Irpin’ è un centro residenziale di 60.000 abitanti, un sobborgo di Kiev. Una cittadina graziosa immersa in un bosco di pini e querce, con parchi curati, luoghi di cultura, sculture nelle strade. Il tratto gentile dell’ambiente è stato deturpato dalle grandi distruzioni provocati dai bombardamenti e dai combattimenti durante l’avanzata dell’esercito russo verso Kiev. La visita di Irpin’ colpisce: impressiona la forza di distruzione della guerra, la sua follia. Qui circa 400 persone sono state uccise.

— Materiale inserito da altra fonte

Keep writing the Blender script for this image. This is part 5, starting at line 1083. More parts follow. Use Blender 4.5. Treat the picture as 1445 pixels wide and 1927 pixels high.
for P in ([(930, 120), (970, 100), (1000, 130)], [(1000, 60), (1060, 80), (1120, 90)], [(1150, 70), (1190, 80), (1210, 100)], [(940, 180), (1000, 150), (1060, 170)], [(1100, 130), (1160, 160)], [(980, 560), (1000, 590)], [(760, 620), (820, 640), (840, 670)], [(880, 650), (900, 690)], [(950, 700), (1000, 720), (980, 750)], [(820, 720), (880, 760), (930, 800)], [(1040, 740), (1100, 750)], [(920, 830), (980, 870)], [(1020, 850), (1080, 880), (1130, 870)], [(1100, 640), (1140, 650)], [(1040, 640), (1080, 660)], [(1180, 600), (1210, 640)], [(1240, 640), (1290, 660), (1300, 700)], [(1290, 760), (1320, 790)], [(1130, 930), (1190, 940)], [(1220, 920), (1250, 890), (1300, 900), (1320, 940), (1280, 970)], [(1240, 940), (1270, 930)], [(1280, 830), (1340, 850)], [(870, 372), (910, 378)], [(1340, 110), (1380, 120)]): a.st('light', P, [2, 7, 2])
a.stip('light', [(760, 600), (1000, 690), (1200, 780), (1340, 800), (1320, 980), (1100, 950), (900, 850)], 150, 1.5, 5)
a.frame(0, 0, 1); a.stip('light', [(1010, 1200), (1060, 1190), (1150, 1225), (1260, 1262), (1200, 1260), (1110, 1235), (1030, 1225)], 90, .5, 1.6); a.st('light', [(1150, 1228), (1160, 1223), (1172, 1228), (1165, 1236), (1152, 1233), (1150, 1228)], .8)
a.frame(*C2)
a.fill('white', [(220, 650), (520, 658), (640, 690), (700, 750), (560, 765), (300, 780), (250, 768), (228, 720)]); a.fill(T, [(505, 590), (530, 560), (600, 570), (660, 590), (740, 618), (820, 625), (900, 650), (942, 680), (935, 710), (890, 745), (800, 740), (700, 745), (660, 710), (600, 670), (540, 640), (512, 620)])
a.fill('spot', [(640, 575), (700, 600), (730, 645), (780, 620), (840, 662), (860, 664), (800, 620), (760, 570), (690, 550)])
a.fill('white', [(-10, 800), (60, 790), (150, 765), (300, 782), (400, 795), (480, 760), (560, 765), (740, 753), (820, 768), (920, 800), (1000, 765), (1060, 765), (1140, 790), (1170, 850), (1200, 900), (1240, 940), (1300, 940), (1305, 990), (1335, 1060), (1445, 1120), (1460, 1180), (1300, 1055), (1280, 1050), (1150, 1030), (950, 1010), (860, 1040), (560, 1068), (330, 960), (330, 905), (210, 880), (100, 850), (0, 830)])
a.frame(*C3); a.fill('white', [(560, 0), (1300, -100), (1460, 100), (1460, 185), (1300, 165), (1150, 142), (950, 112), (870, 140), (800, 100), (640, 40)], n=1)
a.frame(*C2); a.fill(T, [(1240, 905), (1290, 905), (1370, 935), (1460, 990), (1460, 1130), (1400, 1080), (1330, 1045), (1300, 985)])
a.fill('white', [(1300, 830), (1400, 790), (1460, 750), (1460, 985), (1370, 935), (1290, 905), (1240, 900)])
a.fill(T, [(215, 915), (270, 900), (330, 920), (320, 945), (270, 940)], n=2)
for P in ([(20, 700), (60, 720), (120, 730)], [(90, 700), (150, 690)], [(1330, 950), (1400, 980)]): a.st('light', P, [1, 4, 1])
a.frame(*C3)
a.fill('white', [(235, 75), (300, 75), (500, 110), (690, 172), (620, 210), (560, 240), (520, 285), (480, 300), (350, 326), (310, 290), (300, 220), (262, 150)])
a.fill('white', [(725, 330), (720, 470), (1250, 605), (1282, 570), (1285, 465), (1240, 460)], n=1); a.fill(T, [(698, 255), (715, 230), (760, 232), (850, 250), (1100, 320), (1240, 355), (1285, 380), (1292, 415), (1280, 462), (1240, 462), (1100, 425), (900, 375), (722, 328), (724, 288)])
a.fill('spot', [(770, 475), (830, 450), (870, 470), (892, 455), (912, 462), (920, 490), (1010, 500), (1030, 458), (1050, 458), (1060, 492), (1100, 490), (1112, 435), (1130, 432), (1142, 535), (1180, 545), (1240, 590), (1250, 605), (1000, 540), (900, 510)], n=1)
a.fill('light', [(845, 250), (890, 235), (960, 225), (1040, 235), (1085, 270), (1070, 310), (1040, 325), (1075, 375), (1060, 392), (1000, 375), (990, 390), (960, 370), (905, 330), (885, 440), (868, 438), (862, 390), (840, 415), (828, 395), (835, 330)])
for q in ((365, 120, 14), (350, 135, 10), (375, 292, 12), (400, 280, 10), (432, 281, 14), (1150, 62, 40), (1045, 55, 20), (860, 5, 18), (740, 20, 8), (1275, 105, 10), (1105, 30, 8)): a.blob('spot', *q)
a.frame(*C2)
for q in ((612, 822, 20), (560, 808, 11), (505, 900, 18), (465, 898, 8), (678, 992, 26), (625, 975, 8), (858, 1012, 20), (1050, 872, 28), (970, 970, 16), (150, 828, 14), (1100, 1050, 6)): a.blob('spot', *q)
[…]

Alcune persone della Comunità che risiedono a Irpin’ hanno vissuto la sofferenza di quei giorni: il tempo trascorso nelle cantine o nei rifugi mentre erano in corso i combattimenti, la fuga rischiosa verso Kiev, l’appartamento di una di loro distrutto dai razzi. Proprio a Irpin’ Sant’Egidio ha voluto dare un segno di speranza. A cominciare dai bambini, che hanno sofferto particolarmente l’impatto della guerra. Intristiti e spaventati. I Giovani per la Pace a giugno hanno iniziato con una grande festa per bambini e famiglie in uno dei tanti parchi della città, la Scuola della Pace a Irpin’: un luogo di serenità e di pace, in mezzo a tanto dolore, una visione di un nuovo futuro.

La Comunità a Kiev resiste alla guerra, immagina e inizia a realizzare un nuovo futuro, pone le prime pietre dell’edificio della pace, la cui urgenza e la cui attesa sono sempre più impellenti.
L’emozione dell’arrivo è diventata la speranza e la fiducia con cui partiamo da Kiev”.